Because creation is ex Deo, when humanity fell away from God, both hamartiologically and ontologically, "evil" is movement toward non-being, nothingness. When humanity rejects God, the only positive existent good, we can only be choosing nothingness. This where creation ex nihilo is the flipside of creation ex Deo. If you turn away from God you are turning toward nothingness. Sin is choosing non-being, non-existence, and death. When you walk away from God you walk into the void. This is the hamartiological aspect of the fall.

The ontological aspect of the fall is what I've already described in great detail, the slide of being into non-being. Consequently, natural evil, like moral evil, is movement into nothingness. If you want a scientific frame for this, for creatures our drift into non-being appears as the Second Law of Thermodynamics, the drift of order into disorder. Life toward death. This is the ontological aspect of the fall.
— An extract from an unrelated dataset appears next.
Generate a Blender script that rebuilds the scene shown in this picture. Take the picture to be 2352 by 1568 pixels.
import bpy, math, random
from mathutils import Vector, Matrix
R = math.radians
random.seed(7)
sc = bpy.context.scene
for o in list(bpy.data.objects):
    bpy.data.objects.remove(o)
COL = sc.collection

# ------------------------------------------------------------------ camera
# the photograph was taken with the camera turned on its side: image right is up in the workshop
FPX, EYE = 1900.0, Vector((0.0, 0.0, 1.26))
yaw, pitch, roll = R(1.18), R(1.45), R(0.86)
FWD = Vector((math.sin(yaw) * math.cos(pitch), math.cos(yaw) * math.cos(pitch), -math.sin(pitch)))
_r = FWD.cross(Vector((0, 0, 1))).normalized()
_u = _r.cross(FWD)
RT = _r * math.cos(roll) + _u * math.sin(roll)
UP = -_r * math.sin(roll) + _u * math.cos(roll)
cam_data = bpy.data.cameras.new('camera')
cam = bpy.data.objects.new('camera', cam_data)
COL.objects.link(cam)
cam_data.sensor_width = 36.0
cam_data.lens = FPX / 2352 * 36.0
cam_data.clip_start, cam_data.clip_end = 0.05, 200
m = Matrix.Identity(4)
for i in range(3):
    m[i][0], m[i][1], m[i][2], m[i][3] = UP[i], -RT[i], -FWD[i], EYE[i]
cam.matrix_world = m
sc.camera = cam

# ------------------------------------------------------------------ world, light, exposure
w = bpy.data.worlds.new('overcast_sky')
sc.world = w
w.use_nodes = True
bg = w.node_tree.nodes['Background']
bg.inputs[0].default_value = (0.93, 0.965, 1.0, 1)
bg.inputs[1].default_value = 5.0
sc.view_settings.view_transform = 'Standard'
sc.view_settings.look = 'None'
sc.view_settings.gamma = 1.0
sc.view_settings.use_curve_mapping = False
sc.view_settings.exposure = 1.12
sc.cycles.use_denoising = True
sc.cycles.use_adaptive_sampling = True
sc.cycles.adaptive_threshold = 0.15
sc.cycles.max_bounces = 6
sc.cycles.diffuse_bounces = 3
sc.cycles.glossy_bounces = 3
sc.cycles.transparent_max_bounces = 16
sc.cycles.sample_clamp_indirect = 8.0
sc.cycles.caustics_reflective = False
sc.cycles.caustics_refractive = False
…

Summarizing, "evil" is the word creatures use to name non-being. Non-being might look like sin or it might look like entropy, but these are two sides of the same coin. One side is hamartiological and the other side is ontological. Since creation is both ex nihilo and ex Deo movement away from God is movement into nothingness. We move either toward God or away from God, toward either Being or non-being. Goodness names one direction, evil names the other.

Now, I do want to be clear in all this that if you're looking for a "solution" or "answer" to the problem of evil in this post, it's not being offered. Again, what I'm floating here, which isn't novel but really a summary of a great deal of patristic thought, is a twinning of soteriology and theodicy, linking sin and death, into a whole gestalt. As a reminder, the point of this series is some systematization, to pull a lot of theological threads together into a comprehensive, coherent whole. 

The "win" here, in linking hamartiology and ontology, is that when we turn to soteriology and eschatology in the posts to come we have before us a single problem, creation's movement toward non-being.